Wednesday, November 3, 2010

Is the Sprint truly complete if QA still has work to do and how should it be solved using SCRUM?

Consider this as a solution. I will explain the reasoning behind after the solution. I do not know how big the team is, but I am working based on a 3 developers, 2 analysts scenario... the ratio can be changed....

>>Solution:
- Have Analysts. One position that cover both QA and business analysis roles.
- Keep user stories short.
- Release as often as possible to your testing environment. Every day, or every time a testable section is available.
- Consider regression testing every iteration. If automated, consider it more often than once every iteration. If manual, then at least once. (i.e. also consider this in iteration planning/Estimation)
- Extra: Consider unit testing. This will promote the team to focus on quality, rather than functionality.
- Define "done" as ready for live.

>>Reasoning:
Each iteration analysts are working on user stories for future iterations and test scripts for the current iteration. Also have another analysts taking on the role of testing the functional scripts of a user story not worked by him/herself. Once deployed to the testing environment, the analyst will test. The aim here is to avoid lingering untested features and undiscovered bugs from being in the system for too long. By doing the above, you will have the analysts busy with user stories and testing, thus eliminating the worry of people not having work to do.
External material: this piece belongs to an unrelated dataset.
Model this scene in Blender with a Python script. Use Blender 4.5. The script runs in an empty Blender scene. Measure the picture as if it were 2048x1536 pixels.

By having user stories small enough, you will have proper functional testing, and since you are covering for regression testing, you are ensuring all testing from your end. within the iteration, you covered for the unit, functional, and regression testing.

If doing manual regression testing, then analysts, and developer cover the testing using the test scripts to ensure coverage.

Remember that in scrum, you use the "Skill set" and not the "role" or "position" of a person. so "theoretically" you can have developers only who are good at user stories/dev/testing... etc. So when dealing with an issue. think of the team doing something rather than the person with such and such role doing something.